Despite the wonders of technology, there is no escaping that people are—or should be—the most important factor of production. That is even more the case in advanced societies than in developing ones. However much money we save today, our standard of living in retirement will be primarily determined by the productivity of our individual national economies. And that is directly related to availability of the human factor of production. If you deliberately do not bear—and invest in—offspring who will create wealth when you are past working age, you should not expect the same pension or health care in old age as those who do. (Liberal immigration policies could help change the equation. But most Asian nations would find it difficult, at least politically, to absorb large numbers from other cultures.)

  There is, of course, much more to having children than just brutal economics. But let us not imagine that economics doesn't enter frequently into government consideration of family size and birth rates. For half a century the West has, rightly, been advocating family planning programs to reduce birth rates in developing countries. The World Bank and other agencies have long promoted policies on family planning aimed at cutting birth rates. Nations that saw the wisdom of encouraging (but not forcing) family planning prospered because fewer children meant there was more money to invest in schools, health services, roads and industries. East Asia generally did well, particularly Thailand, South Korea and Singapore. Laggards Vietnam, the Philippines and Burma continued to have excessive birth rates.

 

But that was yesterday. In much of East Asia, as in Europe, birth rates have collapsed to well below the replacement rate. Pro-natal policies are now as needed in some countries as birth control is in others. Yet self-styled "liberals" who were once at the forefront of family-planning campaigns now suggest that government measures to raise birth rates are an attack on individual liberty.
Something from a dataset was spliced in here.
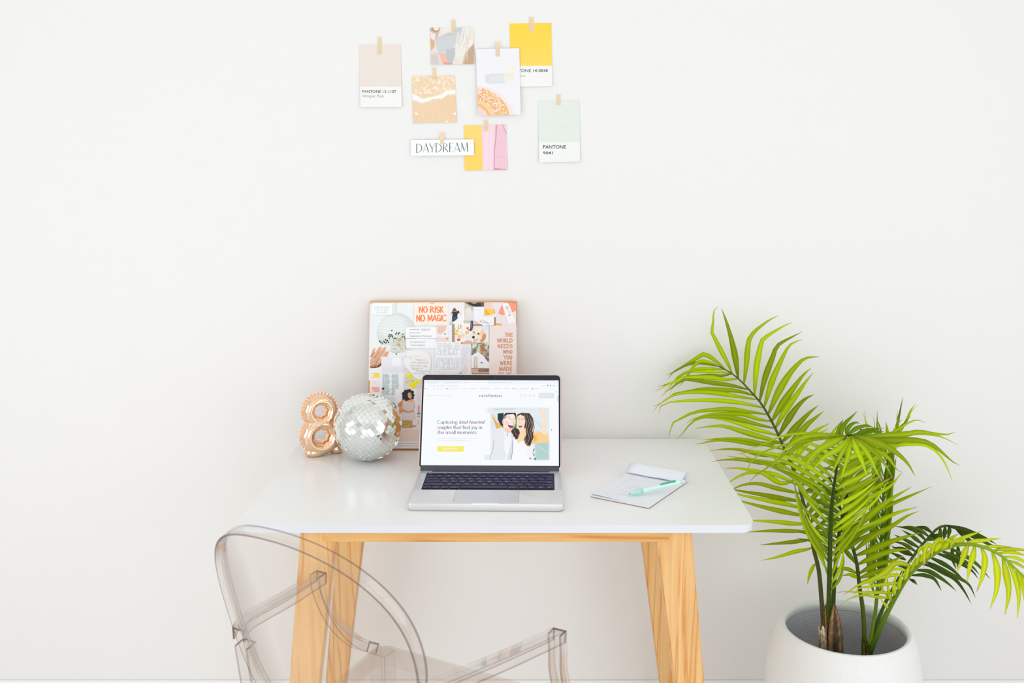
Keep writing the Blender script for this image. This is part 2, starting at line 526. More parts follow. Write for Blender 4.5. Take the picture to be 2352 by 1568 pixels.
def wood(name, axis, c1, c2, c3):
    m = mat(name, c1, 0.42, spec=0.35)
    nt, N, L, b = nodes(m)
    tc = N.new('ShaderNodeTexCoord'); mp = N.new('ShaderNodeMapping')
    S = [34, 34, 34]; S[axis] = 1.3
    mp.inputs['Scale'].default_value = S
    L.new(tc.outputs['Object'], mp.inputs[0])
    n1 = N.new('ShaderNodeTexNoise'); n1.inputs['Scale'].default_value = 1.0; n1.inputs['Detail'].default_value = 2; n1.inputs['Distortion'].default_value = 0.6
    n2 = N.new('ShaderNodeTexNoise'); n2.inputs['Scale'].default_value = 6.0; n2.inputs['Detail'].default_value = 5
    L.new(mp.outputs[0], n1.inputs['Vector']); L.new(mp.outputs[0], n2.inputs['Vector'])
    mth = N.new('ShaderNodeMath'); mth.operation = 'MULTIPLY'; mth.inputs[1].default_value = 9.0
    L.new(n1.outputs[0], mth.inputs[0])
    fr = N.new('ShaderNodeMath'); fr.operation = 'PINGPONG'; fr.inputs[1].default_value = 1.0; L.new(mth.outputs[0], fr.inputs[0])
    r = N.new('ShaderNodeValToRGB')
    r.color_ramp.elements[0].color = (*lin(c1), 1); r.color_ramp.elements[0].position = 0.25
    r.color_ramp.elements[1].color = (*lin(c3), 1); r.color_ramp.elements[1].position = 1.0
    e = r.color_ramp.elements.new(0.7); e.color = (*lin(c2), 1)
    L.new(fr.outputs[0], r.inputs[0])
    mx = N.new('ShaderNodeMixRGB'); mx.blend_type = 'MULTIPLY'; mx.inputs[0].default_value = 0.25
    L.new(r.outputs[0], mx.inputs[1]); L.new(n2.outputs[0], mx.inputs[2])
    br = N.new('ShaderNodeBrightContrast'); br.inputs['Bright'].default_value = 0.03
    L.new(mx.outputs[0], br.inputs[0]); L.new(br.outputs[0], b.inputs['Base Color'])
    return m


M_pine = wood('pine_upright', 2, (243, 194, 128), (238, 182, 110), (222, 152, 72))
M_pineh = wood('pine_level', 0, (240, 186, 112), (234, 172, 94), (212, 140, 58))
M_pineend = wood('pine_inner', 2, (226, 172, 98), (216, 156, 80), (196, 130, 52))
M_ink = attr_mat('printed_paper', 0.62, spec=0.25)
M_gloss = attr_mat('glossy_print', 0.3, spec=0.35)
M_screen = attr_mat('display', 0.15, emit=1.0, spec=0.3)
M_alu = mat('aluminium', (222, 221, 222), 0.38, metal=0.55)
M_alu2 = mat('aluminium_pad', (208, 209, 216), 0.36, metal=0.5)
M_black = mat('display_glass', (12, 18, 30), 0.08)
M_hinge = mat('hinge_plastic', (66, 72, 80), 0.45)
M_key = mat('key_plastic', (24, 17, 66), 0.45, spec=0.22)
M_well = mat('key_well', (8, 5, 26), 0.5, spec=0.2)
M_case = mat('pink_case', (246, 186, 170), 0.3, Transmission_Weight=0.2)
M_gold = mat('rose_gold_foil', (249, 212, 180), 0.12, metal=1.0)
M_gold2 = mat('crimped_foil', (246, 216, 190), 0.3, metal=0.8)
M_mirror = mat('mirror_glass', (238, 241, 238), 0.02, metal=1.0)
M_grout = mat('mirror_backing', (232, 234, 232), 0.4)
M_cork = mat('board_edge', (224, 160, 84), 0.7)
M_staple = mat('steel', (190, 190, 190), 0.3, metal=1)
M_paper = mat('white_paper', (236, 239, 246), 0.7)
M_card = mat('brown_cardboard', (178, 140, 112), 0.8)
M_mint = mat('mint_plastic', (214, 243, 235), 0.3)
M_mint2 = mat('mint_grip', (168, 236, 220), 0.45)
M_teal = mat('teal_clip', (0, 168, 146), 0.2, Coat_Weight=0.5)
M_pot = mat('white_ceramic', (238, 238, 237), 0.55)
nt, N, L, b = nodes(M_pot)
tc = N.new('ShaderNodeTexCoord'); wv = N.new('ShaderNodeTexWave'); wv.bands_direction = 'Z'; wv.inputs['Scale'].default_value = 95
wv.inputs['Distortion'].default_value = 0.6; wv.inputs['Detail Scale'].default_value = 8
L.new(tc.outputs['Object'], wv.inputs['Vector'])
bp = N.new('ShaderNodeBump'); bp.inputs['Strength'].default_value = 0.35; bp.inputs['Distance'].default_value = 0.0012
L.new(wv.outputs[1], bp.inputs['Height']); L.new(bp.outputs[0], b.inputs['Normal'])
M_potrim = mat('glazed_rim', (226, 231, 228), 0.18)
M_potin = mat('grey_interior', (150, 150, 160), 0.4)
nt, N, L, b = nodes(M_potin)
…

Later retirement is a partial answer to the problems of aging populations and increased longevity. Immigration is a partial answer to low birth rates. But given their responsibilities for ensuring minimum standards of health and welfare and for creating conditions for economic stability, governments do have reason to ensure that there is some link between able-bodied peoples' input and output. The issue is not just one of having children who, one hopes, will take some responsibility for their parents' care in old age. The essential point is that governments should have policies on demography, as they do on education, that consider the long-term needs of their society and nation. Let us hope that Singapore's petty-minded approach to chewing gum does not blind others to the wisdom of its policy on this vital question.